* _TASK TO COMPLETE_
Copy out the material below in full, but not its images.

* _DATA SEGMENT_
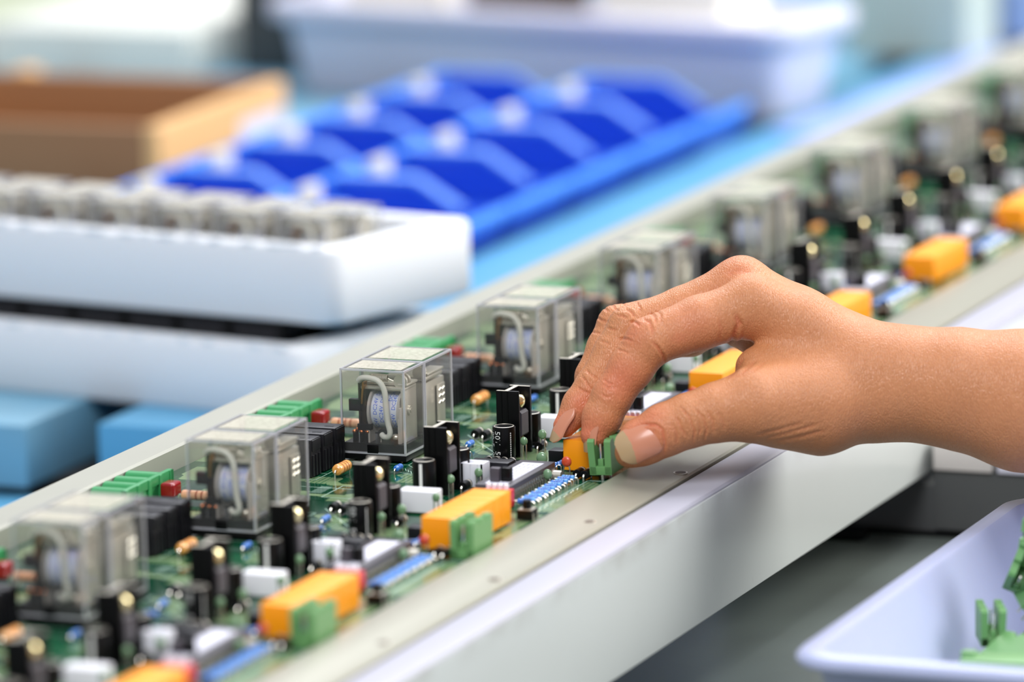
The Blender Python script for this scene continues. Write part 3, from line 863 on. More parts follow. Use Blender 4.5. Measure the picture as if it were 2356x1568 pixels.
#/HANDPTS
def hand_sdf(P):
    P = P.astype(np.float32)
    def seg(a, b):
        a = np.array(a, np.float32); b = np.array(b, np.float32)
        pa = P - a[:3]; ba = b[:3] - a[:3]
        h = np.clip((pa @ ba) / (ba @ ba), 0, 1)
        q = pa - h[:, None] * ba
        return np.sqrt((q * q).sum(1)) - (a[3] + h * (b[3] - a[3]))
    def smin(a, b, k):
        h = np.clip(.5 + .5 * (b - a) / k, 0, 1)
        return b + (a - b) * h - k * h * (1 - h)
    def chain(c, k):
        d = None
        for a, b in zip(c, c[1:]):
            e = seg(a, b)
            d = e if d is None else smin(d, e, k)
        return d
    palm = None
    for nm, k in (('fore1', 3), ('fore2', 3), ('mc_index', 4), ('mc_middle', 4), ('mc_ring', 4), ('mc_pinky', 4), ('thenar', 4), ('web', 4), ('palm', 4)):
        d = chain(HC[nm], k)
        palm = d if palm is None else smin(palm, d, 9.0 if nm != 'web' else 6.0)
    out = palm
    fing = None
    for nm in ('index', 'middle', 'ring', 'pinky', 'thumb'):
        d = chain(HC[nm], 2.2)
        d = smin(d, palm, 6.0 if nm != 'thumb' else 7.0)
        fing = d if fing is None else smin(fing, d, .7)
    return fing

def surface_nets(lo, hi, h):
    nx, ny, nz = [int(math.ceil((b - a) / h)) + 1 for a, b in zip(lo, hi)]
    xs, ys, zs = lo[0] + h * np.arange(nx), lo[1] + h * np.arange(ny), lo[2] + h * np.arange(nz)
    V = np.empty((nx, ny, nz), np.float32)
    yy, zz = np.meshgrid(ys, zs, indexing='ij')
    yz = np.stack([yy.ravel(), zz.ravel()], 1)
    step = 24
    for i in range(0, nx, step):
        xx = xs[i:i + step]
        P = np.empty((len(xx), yz.shape[0], 3), np.float32)
        P[:, :, 0] = xx[:, None]; P[:, :, 1:] = yz[None]
        V[i:i + step] = hand_sdf(P.reshape(-1, 3)).reshape(len(xx), ny, nz)
    ins = V < 0
    c = [V[a:nx - 1 + a, b:ny - 1 + b, d:nz - 1 + d] for a in (0, 1) for b in (0, 1) for d in (0, 1)]
    cnt = sum((q < 0).astype(np.int8) for q in c)
    act = (cnt > 0) & (cnt < 8)
    idx = np.full(act.shape, -1, np.int64)
    ai = np.argwhere(act)
    idx[tuple(ai.T)] = np.arange(len(ai))
    vals = np.stack([q[tuple(ai.T)] for q in c], 1)
    offs = np.array([(a, b, d) for a in (0, 1) for b in (0, 1) for d in (0, 1)], np.float32)
    acc = np.zeros((len(ai), 3), np.float32); num = np.zeros(len(ai), np.float32)
    for i in range(8):
        for j in range(i + 1, 8):
            if np.abs(offs[i] - offs[j]).sum() == 1:
                x = (vals[:, i] < 0) != (vals[:, j] < 0)
                t = vals[:, i] / np.where(x, vals[:, i] - vals[:, j], 1)
                p = offs[i] + t[:, None] * (offs[j] - offs[i])
                acc[x] += p[x]; num[x] += 1
    verts = (ai + acc / num[:, None]) * h + np.array(lo)
    quads = []
    for ax in range(3):
        sl0 = [slice(1, -1)] * 3; sl1 = [slice(1, -1)] * 3
        sl0[ax] = slice(0, -1); sl1[ax] = slice(1, None)
        a, b = ins[tuple(sl0)], ins[tuple(sl1)]
        e = np.argwhere(a != b)
        flip = a[tuple(e.T)]
        base = e + 1
        base[:, ax] -= 1
        u, v = [k for k in range(3) if k != ax]
        def cell(du, dv):
            q = base.copy(); q[:, u] -= du; q[:, v] -= dv
            return idx[tuple(q.T)]
        q = np.stack([cell(1, 1), cell(0, 1), cell(0, 0), cell(1, 0)], 1)
        if ax == 1: flip = ~flip
        q[~flip] = q[~flip][:, ::-1]
        quads.append(q)
    quads = np.concatenate(quads)
    quads = quads[(quads >= 0).all(1)]
    return verts, quads

def skin_material():
    m = bpy.data.materials.new('skin'); m.use_nodes = True
    nt = m.node_tree; N, L = nt.nodes, nt.links
    b = N['Principled BSDF']
    tc = N.new('ShaderNodeTexCoord')
    at = N.new('ShaderNodeAttribute'); at.attribute_name = 'redness'
    no = N.new('ShaderNodeTexNoise'); no.inputs['Scale'].default_value = 55; no.inputs['Detail'].default_value = 5
    L.new(tc.outputs['Object'], no.inputs['Vector'])
    m1 = N.new('ShaderNodeMix'); m1.data_type = 'RGBA'
    m1.inputs['A'].default_value = rgb(188, 124, 80); m1.inputs['B'].default_value = rgb(208, 142, 97)
    L.new(no.outputs['Fac'], m1.inputs['Factor'])
    m2 = N.new('ShaderNodeMix'); m2.data_type = 'RGBA'
    L.new(at.outputs['Fac'], m2.inputs['Factor']); L.new(m1.outputs['Result'], m2.inputs['A'])
    m2.inputs['B'].default_value = rgb(216, 112, 84)
    n3 = N.new('ShaderNodeTexNoise'); n3.inputs['Scale'].default_value = 700; n3.inputs['Detail'].default_value = 2
    L.new(tc.outputs['Object'], n3.inputs['Vector'])
    m3 = N.new('ShaderNodeMix'); m3.data_type = 'RGBA'; m3.blend_type = 'MULTIPLY'; m3.inputs['Factor'].default_value = .25
    cr = N.new('ShaderNodeValToRGB'); cr.color_ramp.elements[0].position = .35; cr.color_ramp.elements[0].color = (.75, .62, .55, 1); cr.color_ramp.elements[1].position = .6
    L.new(n3.outputs['Fac'], cr.inputs[0])
    L.new(m2.outputs['Result'], m3.inputs['A']); L.new(cr.outputs[0], m3.inputs['B'])
    L.new(m3.outputs['Result'], b.inputs['Base Color'])
    b.inputs['Roughness'].default_value = .43
    b.inputs['Specular IOR Level'].default_value = .45
    b.inputs['Subsurface Weight'].default_value = .16
    b.inputs['Subsurface Radius'].default_value = (1, .35, .18)
    b.inputs['Subsurface Scale'].default_value = .003
    mp = N.new('ShaderNodeMapping'); mp.inputs['Scale'].default_value = (1.6, .55, 1)
    mp.inputs['Rotation'].default_value = (0, 0, .35)
    L.new(tc.outputs['Object'], mp.inputs[0])
    vo = N.new('ShaderNodeTexVoronoi'); vo.feature = 'DISTANCE_TO_EDGE'; vo.inputs['Scale'].default_value = 780
    L.new(mp.outputs[0], vo.inputs['Vector'])
    v2 = N.new('ShaderNodeTexNoise'); v2.inputs['Scale'].default_value = 1500; v2.inputs['Detail'].default_value = 3
    L.new(mp.outputs[0], v2.inputs['Vector'])
    sm = N.new('ShaderNodeMath'); sm.operation = 'MINIMUM'; sm.inputs[1].default_value = .22
    L.new(vo.outputs['Distance'], sm.inputs[0])
    ad = N.new('ShaderNodeMath'); ad.operation = 'MULTIPLY_ADD'; ad.inputs[1].default_value = .25
    L.new(v2.outputs['Fac'], ad.inputs[0]); L.new(sm.outputs[0], ad.inputs[2])
    bp = N.new('ShaderNodeBump'); bp.inputs['Strength'].default_value = .75; bp.inputs['Distance'].default_value = .0007
    L.new(ad.outputs[0], bp.inputs['Height']); L.new(bp.outputs[0], b.inputs['Normal'])
    return m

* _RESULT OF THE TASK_
The Blender Python script for this scene continues. Write part 3, from line 863 on. More parts follow. Use Blender 4.5. Measure the picture as if it were 2356x1568 pixels.
#/HANDPTS
def hand_sdf(P):
    P = P.astype(np.float32)
    def seg(a, b):
        a = np.array(a, np.float32); b = np.array(b, np.float32)
        pa = P - a[:3]; ba = b[:3] - a[:3]
        h = np.clip((pa @ ba) / (ba @ ba), 0, 1)
        q = pa - h[:, None] * ba
        return np.sqrt((q * q).sum(1)) - (a[3] + h * (b[3] - a[3]))
    def smin(a, b, k):
        h = np.clip(.5 + .5 * (b - a) / k, 0, 1)
        return b + (a - b) * h - k * h * (1 - h)
    def chain(c, k):
        d = None
        for a, b in zip(c, c[1:]):
            e = seg(a, b)
            d = e if d is None else smin(d, e, k)
        return d
    palm = None
    for nm, k in (('fore1', 3), ('fore2', 3), ('mc_index', 4), ('mc_middle', 4), ('mc_ring', 4), ('mc_pinky', 4), ('thenar', 4), ('web', 4), ('palm', 4)):
        d = chain(HC[nm], k)
        palm = d if palm is None else smin(palm, d, 9.0 if nm != 'web' else 6.0)
    out = palm
    fing = None
    for nm in ('index', 'middle', 'ring', 'pinky', 'thumb'):
        d = chain(HC[nm], 2.2)
        d = smin(d, palm, 6.0 if nm != 'thumb' else 7.0)
        fing = d if fing is None else smin(fing, d, .7)
    return fing

def surface_nets(lo, hi, h):
    nx, ny, nz = [int(math.ceil((b - a) / h)) + 1 for a, b in zip(lo, hi)]
    xs, ys, zs = lo[0] + h * np.arange(nx), lo[1] + h * np.arange(ny), lo[2] + h * np.arange(nz)
    V = np.empty((nx, ny, nz), np.float32)
    yy, zz = np.meshgrid(ys, zs, indexing='ij')
    yz = np.stack([yy.ravel(), zz.ravel()], 1)
    step = 24
    for i in range(0, nx, step):
        xx = xs[i:i + step]
        P = np.empty((len(xx), yz.shape[0], 3), np.float32)
        P[:, :, 0] = xx[:, None]; P[:, :, 1:] = yz[None]
        V[i:i + step] = hand_sdf(P.reshape(-1, 3)).reshape(len(xx), ny, nz)
    ins = V < 0
    c = [V[a:nx - 1 + a, b:ny - 1 + b, d:nz - 1 + d] for a in (0, 1) for b in (0, 1) for d in (0, 1)]
    cnt = sum((q < 0).astype(np.int8) for q in c)
    act = (cnt > 0) & (cnt < 8)
    idx = np.full(act.shape, -1, np.int64)
    ai = np.argwhere(act)
    idx[tuple(ai.T)] = np.arange(len(ai))
    vals = np.stack([q[tuple(ai.T)] for q in c], 1)
    offs = np.array([(a, b, d) for a in (0, 1) for b in (0, 1) for d in (0, 1)], np.float32)
    acc = np.zeros((len(ai), 3), np.float32); num = np.zeros(len(ai), np.float32)
    for i in range(8):
        for j in range(i + 1, 8):
            if np.abs(offs[i] - offs[j]).sum() == 1:
                x = (vals[:, i] < 0) != (vals[:, j] < 0)
                t = vals[:, i] / np.where(x, vals[:, i] - vals[:, j], 1)
                p = offs[i] + t[:, None] * (offs[j] - offs[i])
                acc[x] += p[x]; num[x] += 1
    verts = (ai + acc / num[:, None]) * h + np.array(lo)
    quads = []
    for ax in range(3):
        sl0 = [slice(1, -1)] * 3; sl1 = [slice(1, -1)] * 3
        sl0[ax] = slice(0, -1); sl1[ax] = slice(1, None)
        a, b = ins[tuple(sl0)], ins[tuple(sl1)]
        e = np.argwhere(a != b)
        flip = a[tuple(e.T)]
        base = e + 1
        base[:, ax] -= 1
        u, v = [k for k in range(3) if k != ax]
        def cell(du, dv):
            q = base.copy(); q[:, u] -= du; q[:, v] -= dv
            return idx[tuple(q.T)]
        q = np.stack([cell(1, 1), cell(0, 1), cell(0, 0), cell(1, 0)], 1)
        if ax == 1: flip = ~flip
        q[~flip] = q[~flip][:, ::-1]
        quads.append(q)
    quads = np.concatenate(quads)
    quads = quads[(quads >= 0).all(1)]
    return verts, quads

def skin_material():
    m = bpy.data.materials.new('skin'); m.use_nodes = True
    nt = m.node_tree; N, L = nt.nodes, nt.links
    b = N['Principled BSDF']
    tc = N.new('ShaderNodeTexCoord')
    at = N.new('ShaderNodeAttribute'); at.attribute_name = 'redness'
    no = N.new('ShaderNodeTexNoise'); no.inputs['Scale'].default_value = 55; no.inputs['Detail'].default_value = 5
    L.new(tc.outputs['Object'], no.inputs['Vector'])
    m1 = N.new('ShaderNodeMix'); m1.data_type = 'RGBA'
    m1.inputs['A'].default_value = rgb(188, 124, 80); m1.inputs['B'].default_value = rgb(208, 142, 97)
    L.new(no.outputs['Fac'], m1.inputs['Factor'])
    m2 = N.new('ShaderNodeMix'); m2.data_type = 'RGBA'
    L.new(at.outputs['Fac'], m2.inputs['Factor']); L.new(m1.outputs['Result'], m2.inputs['A'])
    m2.inputs['B'].default_value = rgb(216, 112, 84)
    n3 = N.new('ShaderNodeTexNoise'); n3.inputs['Scale'].default_value = 700; n3.inputs['Detail'].default_value = 2
    L.new(tc.outputs['Object'], n3.inputs['Vector'])
    m3 = N.new('ShaderNodeMix'); m3.data_type = 'RGBA'; m3.blend_type = 'MULTIPLY'; m3.inputs['Factor'].default_value = .25
    cr = N.new('ShaderNodeValToRGB'); cr.color_ramp.elements[0].position = .35; cr.color_ramp.elements[0].color = (.75, .62, .55, 1); cr.color_ramp.elements[1].position = .6
    L.new(n3.outputs['Fac'], cr.inputs[0])
    L.new(m2.outputs['Result'], m3.inputs['A']); L.new(cr.outputs[0], m3.inputs['B'])
    L.new(m3.outputs['Result'], b.inputs['Base Color'])
    b.inputs['Roughness'].default_value = .43
    b.inputs['Specular IOR Level'].default_value = .45
    b.inputs['Subsurface Weight'].default_value = .16
    b.inputs['Subsurface Radius'].default_value = (1, .35, .18)
    b.inputs['Subsurface Scale'].default_value = .003
    mp = N.new('ShaderNodeMapping'); mp.inputs['Scale'].default_value = (1.6, .55, 1)
    mp.inputs['Rotation'].default_value = (0, 0, .35)
    L.new(tc.outputs['Object'], mp.inputs[0])
    vo = N.new('ShaderNodeTexVoronoi'); vo.feature = 'DISTANCE_TO_EDGE'; vo.inputs['Scale'].default_value = 780
    L.new(mp.outputs[0], vo.inputs['Vector'])
    v2 = N.new('ShaderNodeTexNoise'); v2.inputs['Scale'].default_value = 1500; v2.inputs['Detail'].default_value = 3
    L.new(mp.outputs[0], v2.inputs['Vector'])
    sm = N.new('ShaderNodeMath'); sm.operation = 'MINIMUM'; sm.inputs[1].default_value = .22
    L.new(vo.outputs['Distance'], sm.inputs[0])
    ad = N.new('ShaderNodeMath'); ad.operation = 'MULTIPLY_ADD'; ad.inputs[1].default_value = .25
    L.new(v2.outputs['Fac'], ad.inputs[0]); L.new(sm.outputs[0], ad.inputs[2])
    bp = N.new('ShaderNodeBump'); bp.inputs['Strength'].default_value = .75; bp.inputs['Distance'].default_value = .0007
    L.new(ad.outputs[0], bp.inputs['Height']); L.new(bp.outputs[0], b.inputs['Normal'])
    return m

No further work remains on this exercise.